Car Dealer Selling Total Loss Vehicles as Clean Sentenced to 53 Years

High end car scheme involving 52 vehicles nets perpetrator 53 years behind bars and an order of restitution for $584,000.

Creative would be a mild word when applied to this recent court case that involved a local Colorado car dealer. “Seems he was selling total loss vehicles to customers without telling them. His scam was in operation for four years, from 2005 to 2008 and covered 52 vehicles. Evidently, the man made it a habit to buy wrecks, repair them and sell them – but did not tell the customer the true extent of the previous damage,” remarked Miller Leonard, a Denver federal criminal defense lawyer and Denver state criminal defense attorney.

Over the four years the dealer told buyers the vehicles had a full factory warranty. Investigators indicated warranties on total losses were voided. In plain English, the cars this man sold should have had salvage branded titles but instead, the dealer was alleging the titles were clean. At the end of the investigation, the car dealer was charged and indicted with conspiracy to commit bribery, commercial bribery and theft.

“It seems the man paid two insurance adjusters to help him along with his scheme and in the process they also wound up being charged. No one had a good day when the case wrapped up. Adjuster number one was charged with a second-degree misdemeanor and handed one year probation and ordered to pay $3,200 in restitution. Adjuster number two pled to commercial bribery (Class 6 felony) and was handed a four year deferred jail term and must pay $12,300 in restitution,” outlined Leonard.

The two adjusters would refer salvage or total loss vehicles to the car dealer who would in turn hand them money and gifts. They would then send him clean titles, not salvage titles. This means the dealer could raise the prices on the resale of the vehicles. What’s the lesson to be learned here? “A couple of things come to mind,” indicated Leonard, “and the first one would be that he needed a compliance program to avoid the very situation he ultimately found himself in. Now, supposing that he was not interested in or didn’t think he needed a compliance program, then he would be entitled to a well thought out criminal defense on his behalf,” he added.

Just because someone is charged and indicted with an offense, does not always mean they are indeed guilty of that offense.
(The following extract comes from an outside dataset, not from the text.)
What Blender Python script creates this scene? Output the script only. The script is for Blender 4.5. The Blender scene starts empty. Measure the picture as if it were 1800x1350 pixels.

While things may look one way on the surface, we rarely know the complete story until the whole case unfolds. “If you do criminal defense for a living, you rarely jump to conclusions about anything until you have spoken to the accused and found out all of the circumstances. In any event, those charged have a right to a criminal defense just as the plaintiff has a right to file a case against them,” Leonard observed.